The other performance, Manwatching, offered an insight into the sexual desires and fantasies of an anonymous heterosexual woman. Directed by the Royal Court Theatre’s Lucy Morrison, each night a different male comedian performed the script without any previous knowledge of the content.

On the night in question, comedian Darren Harriott started giggling as soon as he opened the envelope with the script, prompting laughter from the crowd. And here we encounter the main problem: already the audience was laughing with the male comedian at the female author. The problem is then both stylistic and gendered.

In an interview in The Guardian in January this year, the playwright explained that her choice to remain anonymous allowed any woman to take ownership of what was being said. She added that the intention was to objectify the male comedian speaking her words and subvert the male gaze.

The manuscript did in fact give an interesting insight into heterosexual female desire and raised important issues such as how female masturbation is structured as shameful and how problematic it can be to deal with unwanted sexual attention from an ex-boyfriend.

Getting it wrong

The play opens with the author detailing what she finds attractive in a man, evaluating all physical attributes. The fact that a man reads out what a woman would find attractive in him could then potentially work as a very interesting reversal of the male gaze. This, however, was not the situation we were presented with in this performance.

Comedian Darren Harriott who read out an anonymous woman’s sexual fantasies in Manwatching. Summerhall, CC BY-SA

Instead, the manuscript was filtered through a male comedian laughing at the words expressed by an anonymous woman. Female sexuality was ridiculed rather than legitimised. And rather than giving voice to a woman’s desire and fantasies, any notion of female agency disappeared while the audience laughed along with the comedian.

To me it seems fundamentally problematic for a play that aims to reverse traditional gendered notions of objectification and reclaim female sexual desire to have a man speak for the woman. Interestingly, Guardian interviewer Brian Logan saw the play quite differently:

Add the rich pleasure of watching a male performer negotiate the text moment by moment – even when it starts joking at their expense – and you have an intriguing hour in the theatre, one that reclaims a small patch of male privilege and deviously upends the male gaze.

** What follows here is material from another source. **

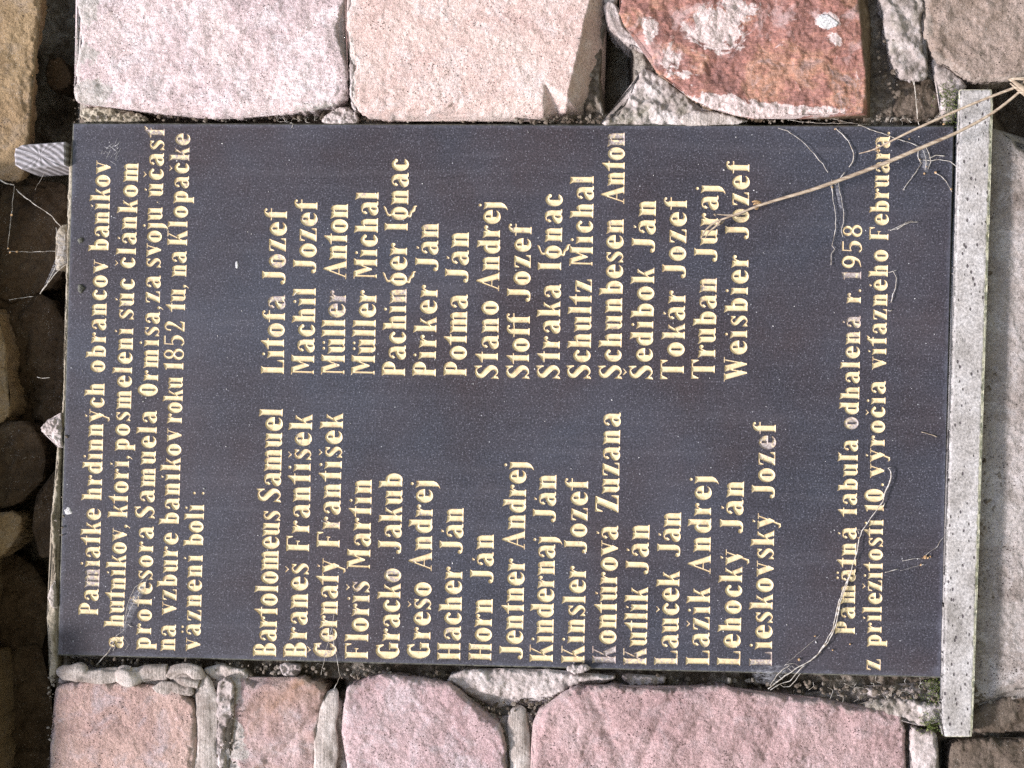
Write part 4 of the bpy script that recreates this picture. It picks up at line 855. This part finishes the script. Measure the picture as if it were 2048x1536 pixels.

Troubled by this format, I struggled to focus on the words expressed in Manwatching, which seemed a shame, and in stark contrast to the significance the language bore in Locker Room Talk.

The words we say every day are so very important. They are neither harmless nor insignificant, and there is no such thing as “just a joke”, especially when it comes to sexism and misogyny. Sadly we hardly often notice, or are forced to excuse them because they are dismissed as “harmless banter”. The depressing thing is, it is anything but.